A weekly encounter between host William Southgate and people who are making things happen in the arts.
Design - Ken Goodman
Sound John Neill
Technical Producer Stuart Murray
Producer Terry Bryan
TV1 plans new arts series
By KEN COATES
Press, 23 June 1977
The arts, and people doing interesting and creative things in various fields, will receive belated attention from TV1 in a new series called “Arena,” which will begin when the first of 13 programmes is screened on Sunday afternoon. The producer. Terry Bryan, who has always been personally interested in the arts, says the series seeks to show interesting things that are happening around the country, particularly where communities are involved. Each programme will last 40 minutes. He has also found that with these stories often come interesting people.
For example, Helen Mason, the potter, was living in a community at Tokomaru Bay, or the east coast of the North Island, he said. The Māori people were decorating her pottery in Māori style, and she was teaching spinning and weaving. This was an interesting
story of cross-cultural exchange, as well as of a creative and interesting person. Terry Bryan has gathered much of the material for the first series, and has evolved a presentation pattern of films made “on location” one week, and a studio performance the next week.
“Arena” usually will consist of two items. It has been scheduled for the off-peak time of 4.30 p.m. on Sundays, but has the opportunity of securing a family audience.
On Sunday, the series will have a theme of comedy and dance. Six writers have each put together humorous sketches, ranging in duration from five minutes to five seconds.
They are Hanafi Hayes, managing director of the small independent Christchurch company, Telenion Productions, Joe Musaphia, Dave Smith, Roger Hall, Michael Wilson, and Derek Payne.
Terry Bryan says he asked comedy writers to submit material, approved sketches, engaged actors, and then asked them to direct their own productions. “This was done in response to a complaint from writers that often too many people get in
the way between what they write and the production,” he said. The other item in the first “Arena” features the Impulse Dance Theatre Company, based in Wellington. The second programme will show a documentary on the sculptor, Len Lye, as well as the installation of three of his works in the Govett-Brewster Gallery in New Plymouth.

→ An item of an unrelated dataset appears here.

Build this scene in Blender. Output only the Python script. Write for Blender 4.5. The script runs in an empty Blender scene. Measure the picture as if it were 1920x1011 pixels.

A shorter item on the photographer, Ans Westra, has been filmed. To do this a film crew followed her at work in the Cuba Street Mall. In the production her finished prints are injected at the time of shooting, and she explains what was involved.
Another programme features the percussionist with the New Zealand Symphony Orchestra, Gary Brain, and consists of the performance he has been giving with schoolchildren round the country for the last three years. Forty children were invited to the Avalon studio, and “became very involved,” according to the producer. This will occupy the whole 40-minute programme.
Terry Bryan hopes that “Arena” will prove that an arts programme can be entertaining and competitive with other programmes on television. He considers that producers have tended to treat the arts with too much reverence. If “Arena” entertains and grabs viewers, then it could well merit consideration for re-slotting to attract a wider audience.
Christchurch viewers will be interested in the “Arena” coverage of the Christchurch Arts Centre. A film crew visited the centre on the day a fair was held, and the producer comments: “It is a nice story, we have plenty oi material, and it will occupy the whole programme. It will probably appear as the sixth in the series.”
Other subjects to be covered by “Arena”- include Murray Ball, the cartoonist and creator of “Footrot Flats”; the early music group, the Troubadours: and Indian music and dance in New Zealand, with emphasis on the Bakachandran family in Wellington and silversmiths working in Auckland.
“I have a reasonable budget, but have also had to be careful and gather as much material as possible within easy distance of Avalon,” commented the producer. The frontman for the series will be William Southgate, of Wellington.